— Start of DATA BLOCK —

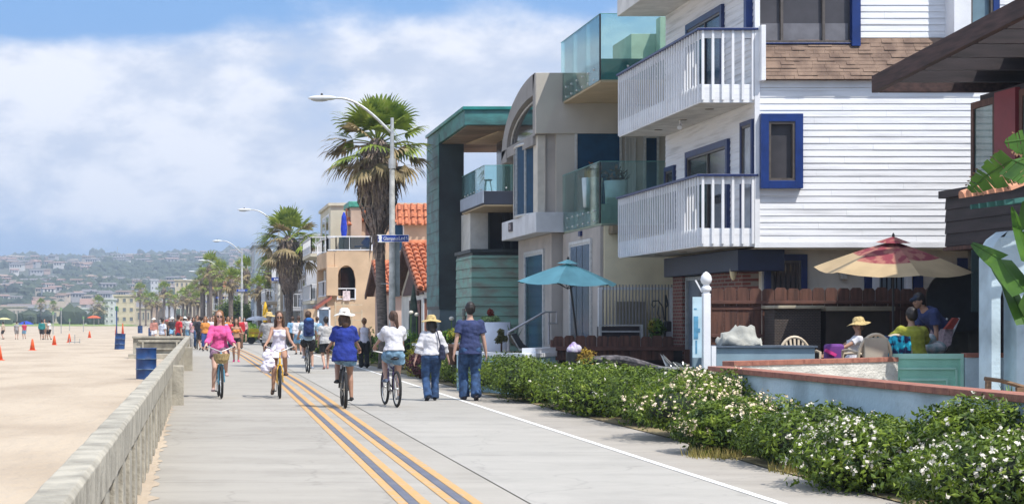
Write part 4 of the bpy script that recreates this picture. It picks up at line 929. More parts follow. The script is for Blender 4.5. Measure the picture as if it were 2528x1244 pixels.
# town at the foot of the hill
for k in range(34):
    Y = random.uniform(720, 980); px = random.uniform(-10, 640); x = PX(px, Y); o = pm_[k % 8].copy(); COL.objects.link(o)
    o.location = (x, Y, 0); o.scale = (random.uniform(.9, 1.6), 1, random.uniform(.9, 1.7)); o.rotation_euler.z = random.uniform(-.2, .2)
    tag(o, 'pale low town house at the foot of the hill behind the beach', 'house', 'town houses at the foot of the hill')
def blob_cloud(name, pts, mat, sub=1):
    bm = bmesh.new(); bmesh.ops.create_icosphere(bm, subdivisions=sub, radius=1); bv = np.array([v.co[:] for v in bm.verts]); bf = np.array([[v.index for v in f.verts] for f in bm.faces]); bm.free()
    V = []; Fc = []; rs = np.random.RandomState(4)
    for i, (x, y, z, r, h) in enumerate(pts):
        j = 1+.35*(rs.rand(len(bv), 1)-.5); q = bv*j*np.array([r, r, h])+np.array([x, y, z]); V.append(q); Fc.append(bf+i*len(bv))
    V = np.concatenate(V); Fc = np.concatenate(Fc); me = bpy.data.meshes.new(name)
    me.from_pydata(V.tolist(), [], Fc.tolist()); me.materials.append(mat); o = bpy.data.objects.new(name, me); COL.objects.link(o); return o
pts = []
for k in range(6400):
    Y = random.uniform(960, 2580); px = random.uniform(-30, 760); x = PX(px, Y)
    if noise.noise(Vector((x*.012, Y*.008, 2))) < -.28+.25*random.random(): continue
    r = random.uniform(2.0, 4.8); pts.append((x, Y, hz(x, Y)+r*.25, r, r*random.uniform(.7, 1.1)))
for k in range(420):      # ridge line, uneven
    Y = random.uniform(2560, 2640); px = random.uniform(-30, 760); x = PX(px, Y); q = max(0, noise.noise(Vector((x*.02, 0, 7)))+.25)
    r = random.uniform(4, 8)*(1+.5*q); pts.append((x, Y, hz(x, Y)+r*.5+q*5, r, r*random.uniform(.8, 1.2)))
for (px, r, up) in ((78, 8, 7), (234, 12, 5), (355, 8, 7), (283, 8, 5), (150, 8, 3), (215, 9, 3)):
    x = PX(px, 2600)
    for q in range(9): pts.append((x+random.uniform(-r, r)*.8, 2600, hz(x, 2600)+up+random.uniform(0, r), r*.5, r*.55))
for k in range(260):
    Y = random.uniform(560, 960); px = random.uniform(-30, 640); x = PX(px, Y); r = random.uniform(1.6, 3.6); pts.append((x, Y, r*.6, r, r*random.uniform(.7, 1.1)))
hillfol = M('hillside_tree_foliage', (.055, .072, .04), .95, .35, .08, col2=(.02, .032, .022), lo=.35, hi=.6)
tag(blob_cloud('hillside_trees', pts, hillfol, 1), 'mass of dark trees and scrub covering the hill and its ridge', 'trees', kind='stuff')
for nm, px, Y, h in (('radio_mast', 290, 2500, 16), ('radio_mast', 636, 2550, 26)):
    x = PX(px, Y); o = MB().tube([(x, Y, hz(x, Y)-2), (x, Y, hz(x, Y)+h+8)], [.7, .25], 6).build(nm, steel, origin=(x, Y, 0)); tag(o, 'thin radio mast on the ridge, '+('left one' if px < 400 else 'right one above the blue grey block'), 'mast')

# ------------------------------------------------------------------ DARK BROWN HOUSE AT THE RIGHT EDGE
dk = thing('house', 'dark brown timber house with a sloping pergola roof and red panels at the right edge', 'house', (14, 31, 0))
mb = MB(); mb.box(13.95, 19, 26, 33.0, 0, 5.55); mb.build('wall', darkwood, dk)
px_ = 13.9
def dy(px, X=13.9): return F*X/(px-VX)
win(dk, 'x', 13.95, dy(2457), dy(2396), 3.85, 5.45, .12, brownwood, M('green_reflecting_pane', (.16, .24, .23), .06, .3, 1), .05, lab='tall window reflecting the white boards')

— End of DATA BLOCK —

# [DIRECTIVE]
Omit pictures; set down the rest of the material word for word.

# [SOLVED EXERCISE]
Write part 4 of the bpy script that recreates this picture. It picks up at line 929. More parts follow. The script is for Blender 4.5. Measure the picture as if it were 2528x1244 pixels.
# town at the foot of the hill
for k in range(34):
    Y = random.uniform(720, 980); px = random.uniform(-10, 640); x = PX(px, Y); o = pm_[k % 8].copy(); COL.objects.link(o)
    o.location = (x, Y, 0); o.scale = (random.uniform(.9, 1.6), 1, random.uniform(.9, 1.7)); o.rotation_euler.z = random.uniform(-.2, .2)
    tag(o, 'pale low town house at the foot of the hill behind the beach', 'house', 'town houses at the foot of the hill')
def blob_cloud(name, pts, mat, sub=1):
    bm = bmesh.new(); bmesh.ops.create_icosphere(bm, subdivisions=sub, radius=1); bv = np.array([v.co[:] for v in bm.verts]); bf = np.array([[v.index for v in f.verts] for f in bm.faces]); bm.free()
    V = []; Fc = []; rs = np.random.RandomState(4)
    for i, (x, y, z, r, h) in enumerate(pts):
        j = 1+.35*(rs.rand(len(bv), 1)-.5); q = bv*j*np.array([r, r, h])+np.array([x, y, z]); V.append(q); Fc.append(bf+i*len(bv))
    V = np.concatenate(V); Fc = np.concatenate(Fc); me = bpy.data.meshes.new(name)
    me.from_pydata(V.tolist(), [], Fc.tolist()); me.materials.append(mat); o = bpy.data.objects.new(name, me); COL.objects.link(o); return o
pts = []
for k in range(6400):
    Y = random.uniform(960, 2580); px = random.uniform(-30, 760); x = PX(px, Y)
    if noise.noise(Vector((x*.012, Y*.008, 2))) < -.28+.25*random.random(): continue
    r = random.uniform(2.0, 4.8); pts.append((x, Y, hz(x, Y)+r*.25, r, r*random.uniform(.7, 1.1)))
for k in range(420):      # ridge line, uneven
    Y = random.uniform(2560, 2640); px = random.uniform(-30, 760); x = PX(px, Y); q = max(0, noise.noise(Vector((x*.02, 0, 7)))+.25)
    r = random.uniform(4, 8)*(1+.5*q); pts.append((x, Y, hz(x, Y)+r*.5+q*5, r, r*random.uniform(.8, 1.2)))
for (px, r, up) in ((78, 8, 7), (234, 12, 5), (355, 8, 7), (283, 8, 5), (150, 8, 3), (215, 9, 3)):
    x = PX(px, 2600)
    for q in range(9): pts.append((x+random.uniform(-r, r)*.8, 2600, hz(x, 2600)+up+random.uniform(0, r), r*.5, r*.55))
for k in range(260):
    Y = random.uniform(560, 960); px = random.uniform(-30, 640); x = PX(px, Y); r = random.uniform(1.6, 3.6); pts.append((x, Y, r*.6, r, r*random.uniform(.7, 1.1)))
hillfol = M('hillside_tree_foliage', (.055, .072, .04), .95, .35, .08, col2=(.02, .032, .022), lo=.35, hi=.6)
tag(blob_cloud('hillside_trees', pts, hillfol, 1), 'mass of dark trees and scrub covering the hill and its ridge', 'trees', kind='stuff')
for nm, px, Y, h in (('radio_mast', 290, 2500, 16), ('radio_mast', 636, 2550, 26)):
    x = PX(px, Y); o = MB().tube([(x, Y, hz(x, Y)-2), (x, Y, hz(x, Y)+h+8)], [.7, .25], 6).build(nm, steel, origin=(x, Y, 0)); tag(o, 'thin radio mast on the ridge, '+('left one' if px < 400 else 'right one above the blue grey block'), 'mast')

# ------------------------------------------------------------------ DARK BROWN HOUSE AT THE RIGHT EDGE
dk = thing('house', 'dark brown timber house with a sloping pergola roof and red panels at the right edge', 'house', (14, 31, 0))
mb = MB(); mb.box(13.95, 19, 26, 33.0, 0, 5.55); mb.build('wall', darkwood, dk)
px_ = 13.9
def dy(px, X=13.9): return F*X/(px-VX)
win(dk, 'x', 13.95, dy(2457), dy(2396), 3.85, 5.45, .12, brownwood, M('green_reflecting_pane', (.16, .24, .23), .06, .3, 1), .05, lab='tall window reflecting the white boards')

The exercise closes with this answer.